- REQUIREMENTS
From the listing below, copy word for word every line starting at the one that includes "Reconstruct this image" and ending at the one that includes "COL = SC.collection"; the pictures are omitted.
--- PROVIDED DATA ---
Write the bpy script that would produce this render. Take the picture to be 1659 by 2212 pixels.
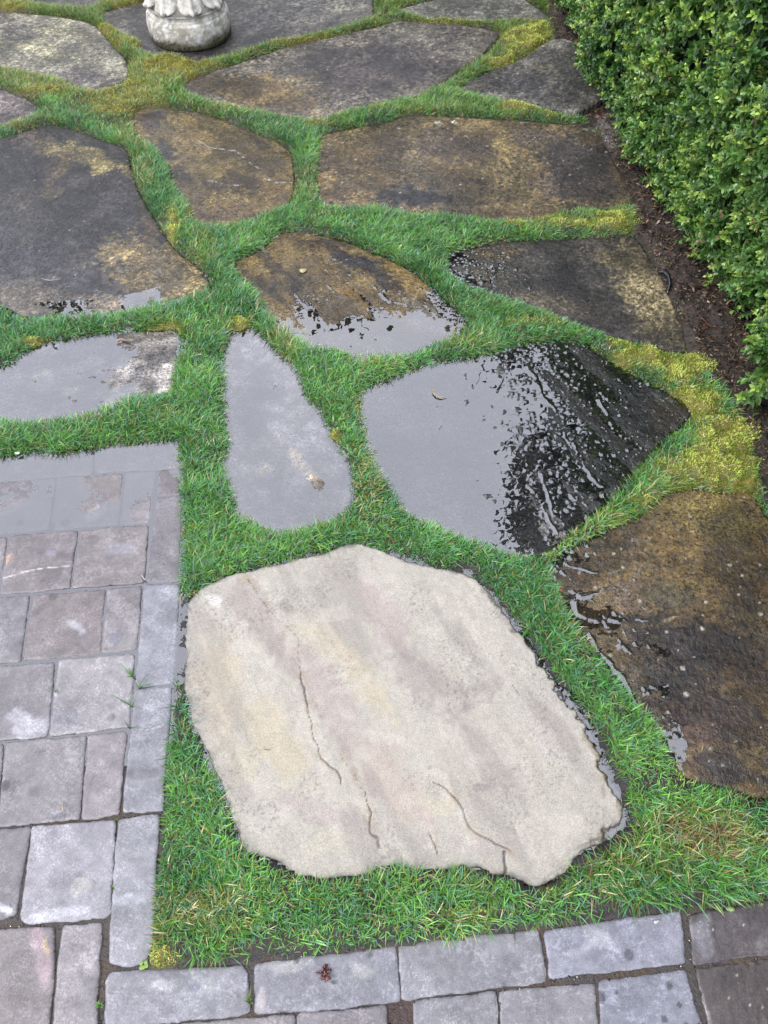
import bpy, math, random
import numpy as np
from mathutils import Vector, Matrix
R = math.radians
for o in list(bpy.data.objects): bpy.data.objects.remove(o)
sc = bpy.context.scene

# ---------------- camera ----------------
F, CX, CY = 1600.0, 829.5, 1106.0        # focal length and centre of the survey sketch (1659 x 2212)
PITCH, CAMH = R(55), 1.55
cd = bpy.data.cameras.new('camera'); cam = bpy.data.objects.new('camera', cd)
sc.collection.objects.link(cam); sc.camera = cam
cam.location = (0, 0, CAMH); cam.rotation_euler = (R(90) - PITCH, 0, 0)
cd.sensor_fit = 'VERTICAL'; cd.sensor_height = 24.0; cd.lens = 24.0 * F / 2212.0
cd.clip_start = 0.02; cd.clip_end = 500
sc.render.resolution_x = 768; sc.render.resolution_y = 1024

# ---------------- sky and sun ----------------
SUN_EL, SUN_AZ = R(50), R(-118)
w = bpy.data.worlds.new('World'); sc.world = w; w.use_nodes = True
nt = w.node_tree; nt.nodes.clear()
wo = nt.nodes.new('ShaderNodeOutputWorld'); bg = nt.nodes.new('ShaderNodeBackground')
sky = nt.nodes.new('ShaderNodeTexSky'); sky.sky_type = 'NISHITA'; sky.sun_disc = False
sky.sun_elevation = SUN_EL; sky.sun_rotation = SUN_AZ; sky.dust_density = 3.0
tc = nt.nodes.new('ShaderNodeTexCoord'); nz = nt.nodes.new('ShaderNodeTexNoise')
nz.inputs['Scale'].default_value = 2.2; nz.inputs['Detail'].default_value = 5
cr = nt.nodes.new('ShaderNodeValToRGB')
cr.color_ramp.elements[0].position = .3; cr.color_ramp.elements[0].color = (15.6, 16.4, 19.6, 1)
cr.color_ramp.elements[1].position = .75; cr.color_ramp.elements[1].color = (21.5, 21.8, 24.5, 1)
mx = nt.nodes.new('ShaderNodeMix'); mx.data_type = 'RGBA'; mx.inputs[0].default_value = .85
nt.links.new(tc.outputs['Generated'], nz.inputs['Vector']); nt.links.new(nz.outputs['Fac'], cr.inputs[0])
nt.links.new(sky.outputs[0], mx.inputs[6]); nt.links.new(cr.outputs[0], mx.inputs[7])
nt.links.new(mx.outputs[2], bg.inputs['Color']); bg.inputs['Strength'].default_value = 0.10
nt.links.new(bg.outputs[0], wo.inputs[0])
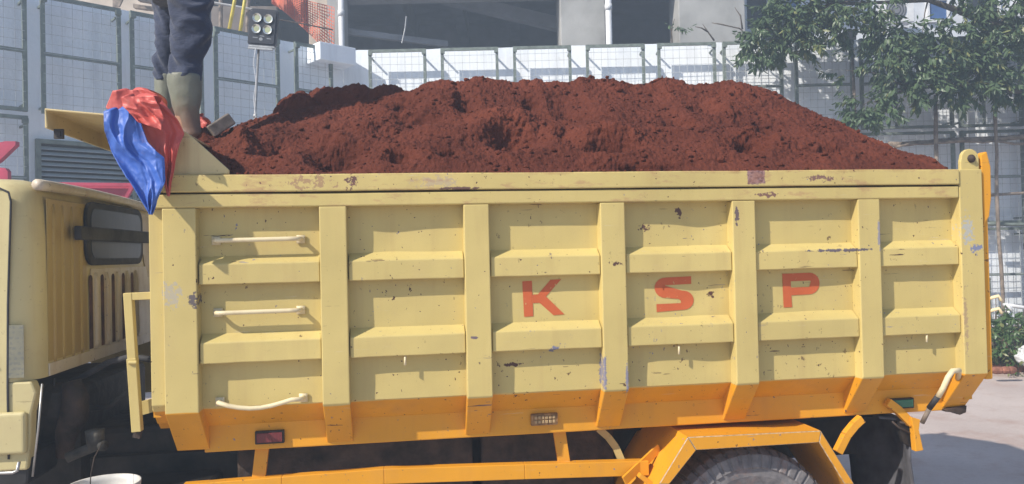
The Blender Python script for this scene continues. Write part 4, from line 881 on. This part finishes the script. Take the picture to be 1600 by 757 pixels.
heap = npmesh('soil_heap', Vw.reshape(-1, 3), gridfaces(nxh, nyh), M['soil'], None, smooth=True)
tag(heap, 'long heap of crumbly red-brown soil piled high in the truck body', 'soil')
# loose clods: crumbs of the same soil resting on its slope, kept in the heap's mesh as a second layer
def clod(c, r_, seed):
    bm = bmesh.new(); bmesh.ops.create_icosphere(bm, subdivisions=2, radius=1); v = np.array([x.co for x in bm.verts]); f = np.array([[y.index for y in x.verts] for x in bm.faces]); bm.free()
    return v, f
cv, cf = clod(0, 1, 0); nC = 2600; allV = []; allF = []; off_ = 0
sel = rng.integers(0, nxh*nyh, nC*2); flat = Vw.reshape(-1, 3); vfl = np.stack([uu.ravel(), vv.ravel()], 1); k = 0
for i in sel:
    p = flat[i]
    if p[1] > 1.25 or (p[2] < 1.96 and rng.random() < .3): continue
    r_ = .003+.010*rng.random()**4+(.010 if rng.random() < .02 else 0)
    dv_ = cv*(1+.35*fbm(cv*1.3+rng.random()*50, 2))[:, None]*np.array([1, .9, .75])*r_
    allV.append(dv_+p+np.array([0, 0, r_*.3])); allF.append(cf+off_); off_ += len(cv); k += 1
    if k >= nC: break
# crumbs lying on the cap rail
for i in range(900):
    x = rng.uniform(-.6, 2.38); y = .075-.075*rng.random()**1.6; r_ = .0025+.007*rng.random()**3; dv_ = cv*(1+.35*fbm(cv*1.3+rng.random()*50, 2))[:, None]*r_
    allV.append(dv_+np.array([x, y, 1.966+r_*.5])); allF.append(cf+off_); off_ += len(cv)
crumb = npmesh('soil_crumbs', np.concatenate(allV), np.concatenate(allF), M['soil'], heap, smooth=False); crumb['kind'] = 'stuff'
# brick like block half buried at the left end
mb = MB(); c_ = P(345, 196, .62); mb.box(-.055, .055, -.04, .04, -.028, .028); br = mb.build('rubble_block', simple('rubble', (.20, .17, .15), .9, var=.3, vs=20, bst=.5), bevel=.006); br.location = c_; br.rotation_euler = (R(8), R(-36), R(15)); tag(br, 'small greyish brick-like block poking out of the soil beside the boots', 'rubble block')

# ================================================================== TARPAULIN
def interp_poly(pts, n):
    pts = np.array(pts, float); d = np.r_[0, np.cumsum(np.linalg.norm(np.diff(pts, axis=0), axis=1))]; t_ = np.linspace(0, d[-1], n); return np.stack([np.interp(t_, d, pts[:, 0]), np.interp(t_, d, pts[:, 1])], 1)
def sheet(name, Lp, Rp, yb, mt, parent, seed, fold=.035, nfold=3.5, back=.35, nS=70, nT=110, wrap=18):
    L_ = interp_poly(Lp, nT); R_ = interp_poly(Rp, nT); V = []
    ti, si = np.meshgrid(np.maximum(np.arange(-wrap, nT), 0)/(nT-1), np.linspace(0, 1, nS), indexing='ij')
    q0 = np.stack([si*nfold+.5*ti, ti*1.6-.7*si, si*0+seed], -1); wq = np.stack([perlin(q0*1.3+5), perlin(q0*1.1+9), si*0], -1)*.7
    n1 = perlin(q0+wq); n2 = perlin(np.stack([si*nfold*1.9-ti*1.2, ti*2.9+si, si*0+seed+3], -1)+wq*1.5)
    fo = (1-4*np.abs(n1))*.9+(1-3*np.abs(n2))*.22
    for j in range(-wrap, nT):
        jj = max(j, 0); t_ = jj/(nT-1)
        for i in range(nS):
            s = i/(nS-1); u, v = L_[jj]*(1-s)+R_[jj]*s
            ph = s*nfold*math.pi+t_*2.2+seed; f_ = fold*(.5+.5*t_)*fo[j+wrap, i]
            w1 = float(0)
            y = yb-f_*1.0
            p = P(u, v, y)
            if j < 0: b_ = -j/wrap; p = Vector((p.x+.02*math.sin(b_*5+s*6), y+b_*back, p.z+.012*math.sin(b_*3.0)-.03*b_*b_+.01*math.sin(s*9+b_*4)))
            V.append(p)
    V = np.array(V); q = V*np.array([7, 7, 7])+seed
    V[:, 1] += .012*(np.abs(perlin(q))*2-.4)+.006*perlin(q*2.1+4)+.002*(np.abs(perlin(q*5+4))*2-.4)
    V[:, 2] += .006*perlin(q*1.7+8)
    o = npmesh(name, V, gridfaces(nT+wrap, nS), mt, parent); md = o.modifiers.new('thick', 'SOLIDIFY'); md.thickness = .003; return o
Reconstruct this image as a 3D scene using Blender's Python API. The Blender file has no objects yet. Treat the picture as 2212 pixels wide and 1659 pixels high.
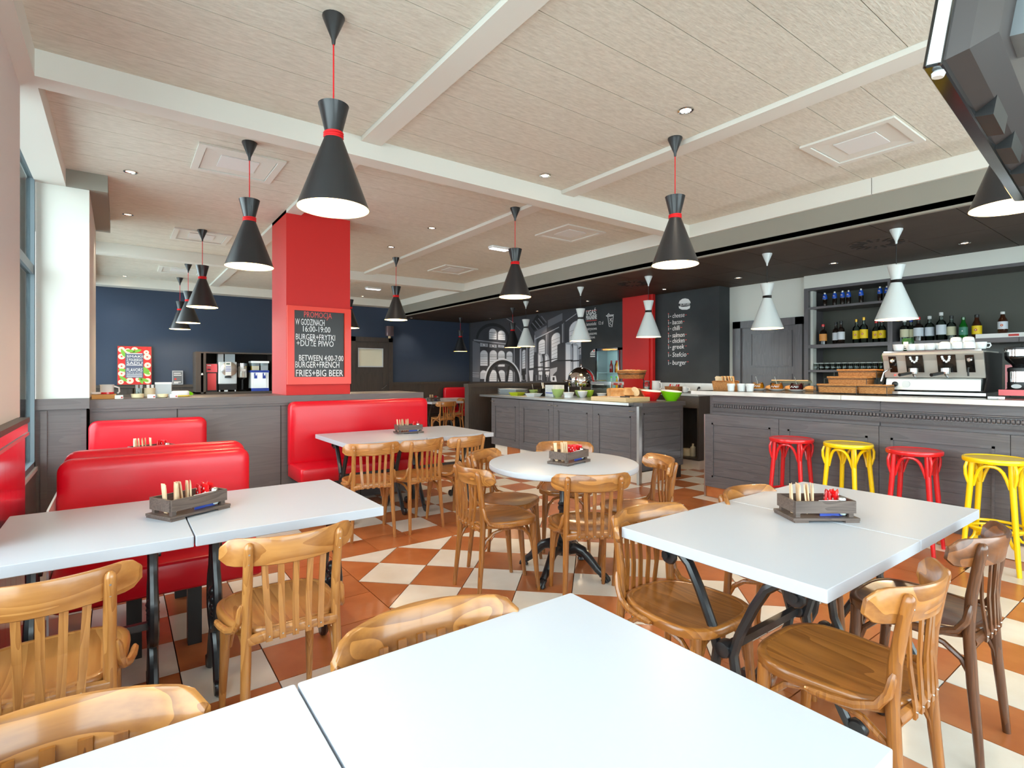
import bpy, math, random
from math import pi, sin, cos, radians as rad
from mathutils import Vector, Matrix
random.seed(7)
SC = bpy.context.scene
COL = SC.collection

# ------------------------------------------------------------------ camera
F_PX, HOR, CXP, CAMH = 1153.2, 806.0, 1106.0, 1.35
YAW = rad(53.638)
FW = Vector((cos(YAW), sin(YAW), 0)); RT = Vector((sin(YAW), -cos(YAW), 0)); UP = Vector((0, 0, 1))
cam_d = bpy.data.cameras.new('camera')
cam = bpy.data.objects.new('camera', cam_d); COL.objects.link(cam)
cam_d.sensor_width = 36; cam_d.lens = F_PX / 2212 * 36
cam_d.shift_y = -(829.5 - HOR) / 2212
cam_d.clip_start = .02; cam_d.clip_end = 200
cam.location = (0, 0, CAMH); cam.rotation_euler = (pi / 2, 0, YAW - pi / 2)
SC.camera = cam

# ------------------------------------------------------------------ world, daylight, exposure
SC.view_settings.view_transform = 'Standard'; SC.view_settings.look = 'None'
SC.view_settings.gamma = 1; SC.view_settings.use_curve_mapping = False
SC.view_settings.exposure = 0.48
W = bpy.data.worlds.new('overcast'); SC.world = W; W.use_nodes = True
bgn = W.node_tree.nodes['Background']
bgn.inputs['Color'].default_value = (.93, .97, 1.0, 1); bgn.inputs['Strength'].default_value = 6.2
SC.cycles.use_denoising = True
SC.cycles.max_bounces = 7; SC.cycles.diffuse_bounces = 5; SC.cycles.glossy_bounces = 4
SC.cycles.transmission_bounces = 5; SC.cycles.transparent_max_bounces = 10
SC.cycles.sample_clamp_indirect = 6.0; SC.cycles.caustics_reflective = False; SC.cycles.caustics_refractive = False

def portal(name, loc, rot, sx, sy):
    l = bpy.data.lights.new(name, 'AREA'); l.shape = 'RECTANGLE'; l.size = sx; l.size_y = sy
    l.cycles.is_portal = True
    o = bpy.data.objects.new(name, l); o.location = loc; o.rotation_euler = rot; COL.objects.link(o)
# daylight portals in the window openings (guide the sampling of the sky, give no light of their own)
portal('daylight_portal', (-.6, 4.7, 1.75), (0, -pi / 2, 0), 2.3, 1.8)
portal('daylight_portal', (-.6, 9.4, 1.75), (0, -pi / 2, 0), 2.3, 4.3)
portal('daylight_portal', (-.6, .35, 1.75), (0, -pi / 2, 0), 2.3, 4.5)
portal('daylight_portal', (2.6, -2.6, 1.6), (pi / 2, 0, pi), 5.6, 2.3)

# ------------------------------------------------------------------ pixel helpers: a point of the photograph on a real plane
def ray(px, py): return FW + RT * ((px - CXP) / F_PX) + UP * ((HOR - py) / F_PX)
def PX(px, py, x): d = ray(px, py); return Vector((0, 0, CAMH)) + d * (x / d.x)
def PY(px, py, y): d = ray(px, py); return Vector((0, 0, CAMH)) + d * (y / d.y)
def PZ(px, py, z): d = ray(px, py); return Vector((0, 0, CAMH)) + d * ((z - CAMH) / d.z)
def proj(p):
    v = Vector(p) - Vector((0, 0, CAMH)); d = v.dot(FW)
    if d < .05: return None
    return CXP + F_PX * v.dot(RT) / d, HOR - F_PX * v.z / d, d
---
- TASK SOLUTION
Reconstruct this image as a 3D scene using Blender's Python API. The Blender file has no objects yet. Treat the picture as 2212 pixels wide and 1659 pixels high.
import bpy, math, random
from math import pi, sin, cos, radians as rad
from mathutils import Vector, Matrix
random.seed(7)
SC = bpy.context.scene
COL = SC.collection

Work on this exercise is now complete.